**Data extract**
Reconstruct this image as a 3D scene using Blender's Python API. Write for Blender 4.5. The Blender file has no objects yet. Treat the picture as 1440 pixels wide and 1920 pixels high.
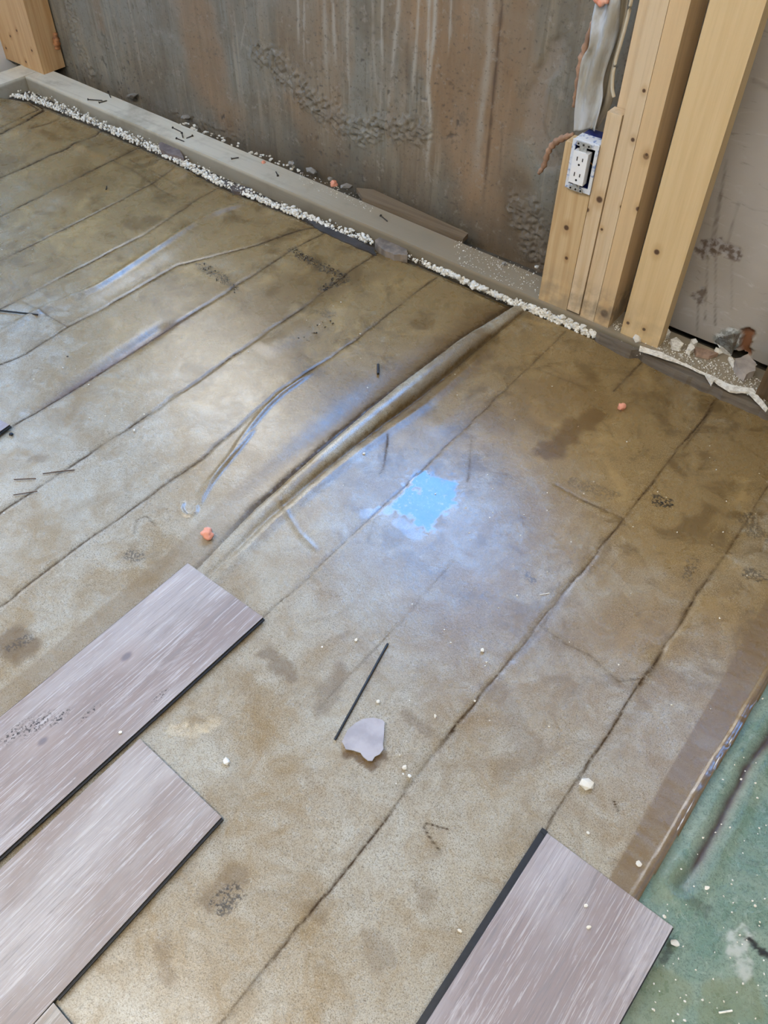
import bpy, bmesh, math, random
import numpy as np
from mathutils import Vector, Matrix, noise as mnoise

# ------------------------------------------------------------------ camera
H = 1.22                                   # camera height, metres
F = 1560.0                                 # focal length for a 1440x1920 frame
R = np.array([[0.78816832, 0.61541859, 0.00711719],
              [0.46683959, -0.59026715, -0.65851764],
              [-0.40106296, 0.52234533, -0.75253163]])
scene = bpy.context.scene
C = scene.collection
cam_data = bpy.data.cameras.new('camera')
cam = bpy.data.objects.new('camera', cam_data)
C.objects.link(cam)
cam_data.sensor_fit = 'VERTICAL'; cam_data.sensor_height = 36; cam_data.lens = F / 1920 * 36
cam_data.clip_start = 0.02
r, d, f = R
m = Matrix(((r[0], -d[0], -f[0], 0), (r[1], -d[1], -f[1], 0), (r[2], -d[2], -f[2], H), (0, 0, 0, 1)))
cam.matrix_world = m
scene.camera = cam

# ------------------------------------------------------------------ world, light, exposure
scene.view_settings.view_transform = 'Standard'
scene.view_settings.look = 'None'
scene.view_settings.gamma = 1
scene.view_settings.use_curve_mapping = False
scene.view_settings.exposure = -0.07
world = bpy.data.worlds.new('World'); scene.world = world
world.use_nodes = True
bg = world.node_tree.nodes['Background']
SKY_COLOR = (0.11, 0.40, 1.0, 1); PALE_SKY_COLOR = (0.66, 0.64, 0.60, 1); SKY_STRENGTH = 20.0
bg.inputs['Strength'].default_value = SKY_STRENGTH
wt = world.node_tree                       # blue towards the wall's middle; whitening at left added for neutral floor reflections
tc = wt.nodes.new('ShaderNodeTexCoord'); sp_ = wt.nodes.new('ShaderNodeSeparateXYZ'); wt.links.new(tc.outputs['Generated'], sp_.inputs[0])
az = wt.nodes.new('ShaderNodeMath'); az.operation = 'DIVIDE'; wt.links.new(sp_.outputs[0], az.inputs[0]); wt.links.new(sp_.outputs[1], az.inputs[1])
mr = wt.nodes.new('ShaderNodeMapRange'); mr.interpolation_type = 'SMOOTHSTEP'; wt.links.new(az.outputs[0], mr.inputs['Value'])
mr.inputs['From Min'].default_value = -1.02; mr.inputs['From Max'].default_value = -0.74
mc = wt.nodes.new('ShaderNodeMix'); mc.data_type = 'RGBA'; wt.links.new(mr.outputs[0], mc.inputs[0])
mc.inputs[6].default_value = PALE_SKY_COLOR; mc.inputs[7].default_value = SKY_COLOR; wt.links.new(mc.outputs[2], bg.inputs['Color'])
CEIL = 2.35
def area(name, loc, size, size_y, power, color, rot=(0, 0, 0)):
    l = bpy.data.lights.new(name, 'AREA'); l.shape = 'RECTANGLE'; l.size = size; l.size_y = size_y
    l.energy = power; l.color = color
    o = bpy.data.objects.new(name, l); C.objects.link(o); o.location = loc; o.rotation_euler = rot
    return o
LAMPS = [(-0.55, -0.25, 1.2, 0.16, 22, (1.0, 0.91, 0.76)), (-2.2, -0.6, 1.2, 0.3, 34, (1.0, 0.91, 0.78)), (0.7, -0.6, 1.2, 0.3, 34, (1.0, 0.91, 0.78))]
for (x, y, sx, sy, p, c) in LAMPS:
    area('ceiling_lamp_light', (x, y, CEIL - 0.075), sx, sy, p, c)

# ------------------------------------------------------------------ helpers
rnd = random.Random(7)
def ray(px, py):
    return R.T @ np.array([(px - 720) / F, (py - 960) / F, 1.0])
def P(px, py, z=0.0):                      # the place on the level z that the pixel shows
    v = ray(px, py); t = (z - H) / v[2]
    return np.array([v[0] * t, v[1] * t, z])
def W(px, py, y):                          # the place on the upright plane y
    v = ray(px, py); t = y / v[1]
    return np.array([v[0] * t, y, H + v[2] * t])

def tag(o, label=None, cat=None, group=None, kind=None):
    if label: o['label'] = label
    if cat: o['category'] = cat
    if group: o['group'] = group
    if kind: o['kind'] = kind
    return o
def empty(name, loc=(0, 0, 0), rz=0):
    o = bpy.data.objects.new(name, None); C.objects.link(o)
    o.location = loc; o.rotation_euler = (0, 0, rz); o.empty_display_size = 0.02
    return o
def link(name, me, mat, parent=None, smooth=False):
    o = bpy.data.objects.new(name, me); C.objects.link(o)
    if mat: me.materials.append(mat)
    if smooth:
        me.polygons.foreach_set('use_smooth', [True] * len(me.polygons))
    if parent: o.parent = parent
    return o
def obj(name, bm, mat, parent=None, smooth=False, bevel=0, seg=2):
    if bevel:
        es = [e for e in bm.edges if len(e.link_faces) == 2 and e.calc_face_angle(0) > 0.5]
        bmesh.ops.bevel(bm, geom=es, offset=bevel, segments=seg, affect='EDGES', profile=0.6)
    bmesh.ops.recalc_face_normals(bm, faces=bm.faces)
    me = bpy.data.meshes.new(name); bm.to_mesh(me); bm.free()
    return link(name, me, mat, parent, smooth)
def box(bm, x0, x1, y0, y1, z0, z1):
    vs = [bm.verts.new(p) for p in ((x0, y0, z0), (x1, y0, z0), (x1, y1, z0), (x0, y1, z0), (x0, y0, z1), (x1, y0, z1), (x1, y1, z1), (x0, y1, z1))]
    for q in ((3, 2, 1, 0), (4, 5, 6, 7), (0, 1, 5, 4), (1, 2, 6, 5), (2, 3, 7, 6), (3, 0, 4, 7)):
        bm.faces.new([vs[i] for i in q])
    return vs
def prism(bm, pts, off):                   # polygon pts (3D) extruded by the vector off
    a = [bm.verts.new(tuple(p)) for p in pts]
    b = [bm.verts.new(tuple(np.array(p) + off)) for p in pts]
    n = len(a)
    bm.faces.new(a); bm.faces.new(b[::-1])
    for i in range(n):
        bm.faces.new([a[i], b[i], b[(i + 1) % n], a[(i + 1) % n]])
def tube(bm, pts, rad, n=10):
    pts = [Vector(p) for p in pts]
    rads = rad if isinstance(rad, (list, tuple)) else [rad] * len(pts)
    rings = []
    for i, p in enumerate(pts):
        t = (pts[min(i + 1, len(pts) - 1)] - pts[max(i - 1, 0)]).normalized()
        u = t.cross(Vector((0, 0, 1)))
        if u.length < 1e-3: u = t.cross(Vector((0, 1, 0)))
        u.normalize(); w = t.cross(u)
        rings.append([bm.verts.new(p + (u * math.cos(a) + w * math.sin(a)) * rads[i]) for a in [2 * math.pi * k / n for k in range(n)]])
    for a, b in zip(rings, rings[1:]):
        for k in range(n): bm.faces.new([a[k], a[(k + 1) % n], b[(k + 1) % n], b[k]])
    bm.faces.new(rings[0][::-1]); bm.faces.new(rings[-1])
def spline(pts, n=8):
    pts = [np.array(p, float) for p in pts]; out = []
    for i in range(len(pts) - 1):
        p0 = pts[max(i - 1, 0)]; p1 = pts[i]; p2 = pts[i + 1]; p3 = pts[min(i + 2, len(pts) - 1)]
        for k in range(n):
            t = k / n
            out.append(0.5 * ((2 * p1) + (-p0 + p2) * t + (2 * p0 - 5 * p1 + 4 * p2 - p3) * t * t + (-p0 + 3 * p1 - 3 * p2 + p3) * t ** 3))
    out.append(pts[-1]); return out

# numpy fields -----------------------------------------------------
def vnoise(x, y, scale, seed):
    rs = np.random.RandomState(seed); L = rs.rand(256, 256)
    u = x * scale + 1000; v = y * scale + 1000
    iu = np.floor(u).astype(int); iv = np.floor(v).astype(int)
    fu = u - iu; fv = v - iv; fu = fu * fu * (3 - 2 * fu); fv = fv * fv * (3 - 2 * fv)
    g = lambda a, b: L[a % 256, b % 256]
    return (g(iu, iv) * (1 - fu) + g(iu + 1, iv) * fu) * (1 - fv) + (g(iu, iv + 1) * (1 - fu) + g(iu + 1, iv + 1) * fu) * fv
def fnoise(x, y, scale, seed, oct=4):
    s = 0; a = 1; t = 0
    for i in range(oct):
        s = s + a * vnoise(x, y, scale * 2 ** i, seed + i); t += a; a *= 0.5
    return s / t
def sdist(x, y, pts):                      # distance to a polyline, signed side, and position 0..1 along it
    best = np.full(x.shape, 9.0); par = np.zeros(x.shape); side = np.zeros(x.shape)
    pts = [np.array(p[:2]) for p in pts]
    seg = [np.hypot(*(b - a)) for a, b in zip(pts, pts[1:])]; tot = sum(seg); acc = 0
    for (a, b), l in zip(zip(pts, pts[1:]), seg):
        dx, dy = (b - a) / l
        t = np.clip((x - a[0]) * dx + (y - a[1]) * dy, 0, l)
        ex = x - a[0] - dx * t; ey = y - a[1] - dy * t
        dd = np.hypot(ex, ey); k = dd < best
        best = np.where(k, dd, best); par = np.where(k, (acc + t) / tot, par); side = np.where(k, np.sign(dx * ey - dy * ex), side)
        acc += l
    return best, side, par
def gauss(d, w): return np.exp(-(d / w) ** 2)
def sstep(a, b, x):
    t = np.clip((x - a) / (b - a), 0, 1); return t * t * (3 - 2 * t)
def grid_mesh(name, X, Y, Z, mask=None, skirt=None):
    ny, nx = X.shape
    co = np.stack([X, Y, Z], -1).reshape(-1, 3).astype(np.float32)
    idx = np.arange(nx * ny).reshape(ny, nx)
    q = np.stack([idx[:-1, :-1], idx[:-1, 1:], idx[1:, 1:], idx[1:, :-1]], -1).reshape(-1, 4)
    if mask is not None:
        mk = mask[:-1, :-1] & mask[:-1, 1:] & mask[1:, 1:] & mask[1:, :-1]
        q = q[mk.reshape(-1)]
    used = np.unique(q); remap = np.full(nx * ny, -1); remap[used] = np.arange(len(used))
    q = remap[q]; co = co[used]
    me = bpy.data.meshes.new(name)
    me.vertices.add(len(co)); me.vertices.foreach_set('co', co.ravel())
    me.loops.add(q.size); me.loops.foreach_set('vertex_index', q.ravel().astype(np.int32))
    me.polygons.add(len(q)); me.polygons.foreach_set('loop_start', np.arange(0, q.size, 4, dtype=np.int32))
    me.polygons.foreach_set('use_smooth', np.ones(len(q), bool))
    me.update(calc_edges=True)
    return me, used
def attr(me, used, name, chans):
    a = me.color_attributes.new(name, 'FLOAT_COLOR', 'POINT')
    arr = np.stack([np.clip(c, 0, 1).reshape(-1)[used] for c in chans], -1).astype(np.float32)
    a.data.foreach_set('color', arr.ravel())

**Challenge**
Leave out the pictures and repeat the lines from the start of the material through the line with "from mathutils import", inclusive.

**Solution**
Reconstruct this image as a 3D scene using Blender's Python API. Write for Blender 4.5. The Blender file has no objects yet. Treat the picture as 1440 pixels wide and 1920 pixels high.
import bpy, bmesh, math, random
import numpy as np
from mathutils import Vector, Matrix, noise as mnoise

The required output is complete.